>> Begin

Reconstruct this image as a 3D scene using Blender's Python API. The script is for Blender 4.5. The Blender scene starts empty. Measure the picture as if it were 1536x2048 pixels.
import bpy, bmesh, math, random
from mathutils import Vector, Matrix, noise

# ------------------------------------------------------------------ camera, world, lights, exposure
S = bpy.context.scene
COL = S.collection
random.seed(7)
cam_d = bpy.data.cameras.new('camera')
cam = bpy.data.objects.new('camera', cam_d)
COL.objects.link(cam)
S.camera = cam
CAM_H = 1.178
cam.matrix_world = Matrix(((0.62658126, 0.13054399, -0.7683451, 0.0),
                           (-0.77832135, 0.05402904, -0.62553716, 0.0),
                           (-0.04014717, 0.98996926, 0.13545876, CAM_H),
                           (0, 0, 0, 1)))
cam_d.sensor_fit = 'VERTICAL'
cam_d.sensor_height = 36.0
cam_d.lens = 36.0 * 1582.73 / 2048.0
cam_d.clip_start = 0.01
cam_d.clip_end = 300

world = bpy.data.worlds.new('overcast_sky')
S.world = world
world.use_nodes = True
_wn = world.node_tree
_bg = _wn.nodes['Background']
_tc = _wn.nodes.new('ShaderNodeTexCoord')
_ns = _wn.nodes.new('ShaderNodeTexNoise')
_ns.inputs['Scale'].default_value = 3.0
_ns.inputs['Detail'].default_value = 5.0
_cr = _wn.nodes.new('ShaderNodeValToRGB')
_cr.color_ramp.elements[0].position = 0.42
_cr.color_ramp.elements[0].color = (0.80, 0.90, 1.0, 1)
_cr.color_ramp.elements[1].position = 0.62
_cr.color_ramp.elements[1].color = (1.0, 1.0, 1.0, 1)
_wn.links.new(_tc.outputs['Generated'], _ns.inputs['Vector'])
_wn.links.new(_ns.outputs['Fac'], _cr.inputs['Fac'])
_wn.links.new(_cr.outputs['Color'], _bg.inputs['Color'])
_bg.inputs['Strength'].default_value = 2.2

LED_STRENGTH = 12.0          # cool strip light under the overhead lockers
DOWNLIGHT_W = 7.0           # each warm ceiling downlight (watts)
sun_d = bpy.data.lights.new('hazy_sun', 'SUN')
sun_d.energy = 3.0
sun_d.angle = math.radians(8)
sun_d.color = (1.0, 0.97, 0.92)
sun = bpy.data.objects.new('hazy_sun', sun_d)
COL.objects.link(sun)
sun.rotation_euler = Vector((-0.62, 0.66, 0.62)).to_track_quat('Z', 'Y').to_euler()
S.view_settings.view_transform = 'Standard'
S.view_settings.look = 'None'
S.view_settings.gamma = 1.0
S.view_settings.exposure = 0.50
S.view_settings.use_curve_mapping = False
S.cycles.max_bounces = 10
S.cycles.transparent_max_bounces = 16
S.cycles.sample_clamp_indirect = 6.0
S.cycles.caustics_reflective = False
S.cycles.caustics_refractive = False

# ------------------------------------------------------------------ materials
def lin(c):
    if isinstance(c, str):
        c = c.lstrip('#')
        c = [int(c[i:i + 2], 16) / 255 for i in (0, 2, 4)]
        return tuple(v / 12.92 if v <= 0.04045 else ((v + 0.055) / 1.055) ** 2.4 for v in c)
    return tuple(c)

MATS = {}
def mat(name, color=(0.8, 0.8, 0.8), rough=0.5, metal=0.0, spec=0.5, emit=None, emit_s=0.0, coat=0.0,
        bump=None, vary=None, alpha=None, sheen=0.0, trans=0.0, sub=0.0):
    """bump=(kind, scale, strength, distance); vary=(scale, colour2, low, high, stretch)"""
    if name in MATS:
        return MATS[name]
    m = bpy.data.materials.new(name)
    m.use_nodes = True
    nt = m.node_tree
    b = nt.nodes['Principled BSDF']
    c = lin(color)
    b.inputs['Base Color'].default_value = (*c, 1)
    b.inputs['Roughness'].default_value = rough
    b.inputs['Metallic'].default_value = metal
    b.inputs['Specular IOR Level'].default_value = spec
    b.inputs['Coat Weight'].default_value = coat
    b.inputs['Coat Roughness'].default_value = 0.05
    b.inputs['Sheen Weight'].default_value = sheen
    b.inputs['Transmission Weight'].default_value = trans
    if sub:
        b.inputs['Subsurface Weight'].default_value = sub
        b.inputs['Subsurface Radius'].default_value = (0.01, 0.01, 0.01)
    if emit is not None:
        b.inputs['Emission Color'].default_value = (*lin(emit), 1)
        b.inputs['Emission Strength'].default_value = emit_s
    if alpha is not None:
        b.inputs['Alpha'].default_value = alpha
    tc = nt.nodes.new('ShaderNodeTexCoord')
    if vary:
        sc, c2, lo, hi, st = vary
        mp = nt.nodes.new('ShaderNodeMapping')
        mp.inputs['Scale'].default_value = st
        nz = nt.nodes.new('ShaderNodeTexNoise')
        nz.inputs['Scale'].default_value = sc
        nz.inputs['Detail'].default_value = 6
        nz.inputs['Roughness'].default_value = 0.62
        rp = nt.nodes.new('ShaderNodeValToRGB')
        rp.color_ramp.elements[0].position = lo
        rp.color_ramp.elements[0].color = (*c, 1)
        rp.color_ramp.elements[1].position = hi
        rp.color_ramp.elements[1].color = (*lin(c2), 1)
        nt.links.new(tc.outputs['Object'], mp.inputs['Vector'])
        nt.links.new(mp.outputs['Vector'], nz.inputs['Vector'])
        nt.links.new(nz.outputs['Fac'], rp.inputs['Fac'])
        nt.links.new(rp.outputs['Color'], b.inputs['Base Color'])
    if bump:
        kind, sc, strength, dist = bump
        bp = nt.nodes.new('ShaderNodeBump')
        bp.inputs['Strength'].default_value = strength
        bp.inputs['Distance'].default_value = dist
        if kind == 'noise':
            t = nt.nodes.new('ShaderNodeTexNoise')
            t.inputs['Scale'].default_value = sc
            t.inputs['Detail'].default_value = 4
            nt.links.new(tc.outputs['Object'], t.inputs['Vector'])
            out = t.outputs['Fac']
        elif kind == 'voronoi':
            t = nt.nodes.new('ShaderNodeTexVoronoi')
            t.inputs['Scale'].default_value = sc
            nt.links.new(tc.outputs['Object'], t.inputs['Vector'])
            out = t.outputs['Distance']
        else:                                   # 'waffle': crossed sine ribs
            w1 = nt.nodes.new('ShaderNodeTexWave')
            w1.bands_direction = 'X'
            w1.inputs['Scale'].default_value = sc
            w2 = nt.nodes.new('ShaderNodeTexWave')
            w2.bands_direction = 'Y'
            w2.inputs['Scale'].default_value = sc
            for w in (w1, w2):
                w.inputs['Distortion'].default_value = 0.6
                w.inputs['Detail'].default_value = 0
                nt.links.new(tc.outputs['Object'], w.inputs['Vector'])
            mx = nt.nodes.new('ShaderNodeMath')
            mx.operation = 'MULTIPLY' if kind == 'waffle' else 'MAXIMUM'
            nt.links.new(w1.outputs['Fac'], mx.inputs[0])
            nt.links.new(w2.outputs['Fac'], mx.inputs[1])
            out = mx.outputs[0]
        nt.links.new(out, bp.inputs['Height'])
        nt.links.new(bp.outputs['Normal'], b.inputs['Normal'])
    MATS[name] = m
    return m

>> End

EXERCISE AIM: Make an exact copy of all the data.

IN RESPONSE:
Reconstruct this image as a 3D scene using Blender's Python API. The script is for Blender 4.5. The Blender scene starts empty. Measure the picture as if it were 1536x2048 pixels.
import bpy, bmesh, math, random
from mathutils import Vector, Matrix, noise

# ------------------------------------------------------------------ camera, world, lights, exposure
S = bpy.context.scene
COL = S.collection
random.seed(7)
cam_d = bpy.data.cameras.new('camera')
cam = bpy.data.objects.new('camera', cam_d)
COL.objects.link(cam)
S.camera = cam
CAM_H = 1.178
cam.matrix_world = Matrix(((0.62658126, 0.13054399, -0.7683451, 0.0),
                           (-0.77832135, 0.05402904, -0.62553716, 0.0),
                           (-0.04014717, 0.98996926, 0.13545876, CAM_H),
                           (0, 0, 0, 1)))
cam_d.sensor_fit = 'VERTICAL'
cam_d.sensor_height = 36.0
cam_d.lens = 36.0 * 1582.73 / 2048.0
cam_d.clip_start = 0.01
cam_d.clip_end = 300

world = bpy.data.worlds.new('overcast_sky')
S.world = world
world.use_nodes = True
_wn = world.node_tree
_bg = _wn.nodes['Background']
_tc = _wn.nodes.new('ShaderNodeTexCoord')
_ns = _wn.nodes.new('ShaderNodeTexNoise')
_ns.inputs['Scale'].default_value = 3.0
_ns.inputs['Detail'].default_value = 5.0
_cr = _wn.nodes.new('ShaderNodeValToRGB')
_cr.color_ramp.elements[0].position = 0.42
_cr.color_ramp.elements[0].color = (0.80, 0.90, 1.0, 1)
_cr.color_ramp.elements[1].position = 0.62
_cr.color_ramp.elements[1].color = (1.0, 1.0, 1.0, 1)
_wn.links.new(_tc.outputs['Generated'], _ns.inputs['Vector'])
_wn.links.new(_ns.outputs['Fac'], _cr.inputs['Fac'])
_wn.links.new(_cr.outputs['Color'], _bg.inputs['Color'])
_bg.inputs['Strength'].default_value = 2.2

LED_STRENGTH = 12.0          # cool strip light under the overhead lockers
DOWNLIGHT_W = 7.0           # each warm ceiling downlight (watts)
sun_d = bpy.data.lights.new('hazy_sun', 'SUN')
sun_d.energy = 3.0
sun_d.angle = math.radians(8)
sun_d.color = (1.0, 0.97, 0.92)
sun = bpy.data.objects.new('hazy_sun', sun_d)
COL.objects.link(sun)
sun.rotation_euler = Vector((-0.62, 0.66, 0.62)).to_track_quat('Z', 'Y').to_euler()
S.view_settings.view_transform = 'Standard'
S.view_settings.look = 'None'
S.view_settings.gamma = 1.0
S.view_settings.exposure = 0.50
S.view_settings.use_curve_mapping = False
S.cycles.max_bounces = 10
S.cycles.transparent_max_bounces = 16
S.cycles.sample_clamp_indirect = 6.0
S.cycles.caustics_reflective = False
S.cycles.caustics_refractive = False

# ------------------------------------------------------------------ materials
def lin(c):
    if isinstance(c, str):
        c = c.lstrip('#')
        c = [int(c[i:i + 2], 16) / 255 for i in (0, 2, 4)]
        return tuple(v / 12.92 if v <= 0.04045 else ((v + 0.055) / 1.055) ** 2.4 for v in c)
    return tuple(c)

MATS = {}
def mat(name, color=(0.8, 0.8, 0.8), rough=0.5, metal=0.0, spec=0.5, emit=None, emit_s=0.0, coat=0.0,
        bump=None, vary=None, alpha=None, sheen=0.0, trans=0.0, sub=0.0):
    """bump=(kind, scale, strength, distance); vary=(scale, colour2, low, high, stretch)"""
    if name in MATS:
        return MATS[name]
    m = bpy.data.materials.new(name)
    m.use_nodes = True
    nt = m.node_tree
    b = nt.nodes['Principled BSDF']
    c = lin(color)
    b.inputs['Base Color'].default_value = (*c, 1)
    b.inputs['Roughness'].default_value = rough
    b.inputs['Metallic'].default_value = metal
    b.inputs['Specular IOR Level'].default_value = spec
    b.inputs['Coat Weight'].default_value = coat
    b.inputs['Coat Roughness'].default_value = 0.05
    b.inputs['Sheen Weight'].default_value = sheen
    b.inputs['Transmission Weight'].default_value = trans
    if sub:
        b.inputs['Subsurface Weight'].default_value = sub
        b.inputs['Subsurface Radius'].default_value = (0.01, 0.01, 0.01)
    if emit is not None:
        b.inputs['Emission Color'].default_value = (*lin(emit), 1)
        b.inputs['Emission Strength'].default_value = emit_s
    if alpha is not None:
        b.inputs['Alpha'].default_value = alpha
    tc = nt.nodes.new('ShaderNodeTexCoord')
    if vary:
        sc, c2, lo, hi, st = vary
        mp = nt.nodes.new('ShaderNodeMapping')
        mp.inputs['Scale'].default_value = st
        nz = nt.nodes.new('ShaderNodeTexNoise')
        nz.inputs['Scale'].default_value = sc
        nz.inputs['Detail'].default_value = 6
        nz.inputs['Roughness'].default_value = 0.62
        rp = nt.nodes.new('ShaderNodeValToRGB')
        rp.color_ramp.elements[0].position = lo
        rp.color_ramp.elements[0].color = (*c, 1)
        rp.color_ramp.elements[1].position = hi
        rp.color_ramp.elements[1].color = (*lin(c2), 1)
        nt.links.new(tc.outputs['Object'], mp.inputs['Vector'])
        nt.links.new(mp.outputs['Vector'], nz.inputs['Vector'])
        nt.links.new(nz.outputs['Fac'], rp.inputs['Fac'])
        nt.links.new(rp.outputs['Color'], b.inputs['Base Color'])
    if bump:
        kind, sc, strength, dist = bump
        bp = nt.nodes.new('ShaderNodeBump')
        bp.inputs['Strength'].default_value = strength
        bp.inputs['Distance'].default_value = dist
        if kind == 'noise':
            t = nt.nodes.new('ShaderNodeTexNoise')
            t.inputs['Scale'].default_value = sc
            t.inputs['Detail'].default_value = 4
            nt.links.new(tc.outputs['Object'], t.inputs['Vector'])
            out = t.outputs['Fac']
        elif kind == 'voronoi':
            t = nt.nodes.new('ShaderNodeTexVoronoi')
            t.inputs['Scale'].default_value = sc
            nt.links.new(tc.outputs['Object'], t.inputs['Vector'])
            out = t.outputs['Distance']
        else:                                   # 'waffle': crossed sine ribs
            w1 = nt.nodes.new('ShaderNodeTexWave')
            w1.bands_direction = 'X'
            w1.inputs['Scale'].default_value = sc
            w2 = nt.nodes.new('ShaderNodeTexWave')
            w2.bands_direction = 'Y'
            w2.inputs['Scale'].default_value = sc
            for w in (w1, w2):
                w.inputs['Distortion'].default_value = 0.6
                w.inputs['Detail'].default_value = 0
                nt.links.new(tc.outputs['Object'], w.inputs['Vector'])
            mx = nt.nodes.new('ShaderNodeMath')
            mx.operation = 'MULTIPLY' if kind == 'waffle' else 'MAXIMUM'
            nt.links.new(w1.outputs['Fac'], mx.inputs[0])
            nt.links.new(w2.outputs['Fac'], mx.inputs[1])
            out = mx.outputs[0]
        nt.links.new(out, bp.inputs['Height'])
        nt.links.new(bp.outputs['Normal'], b.inputs['Normal'])
    MATS[name] = m
    return m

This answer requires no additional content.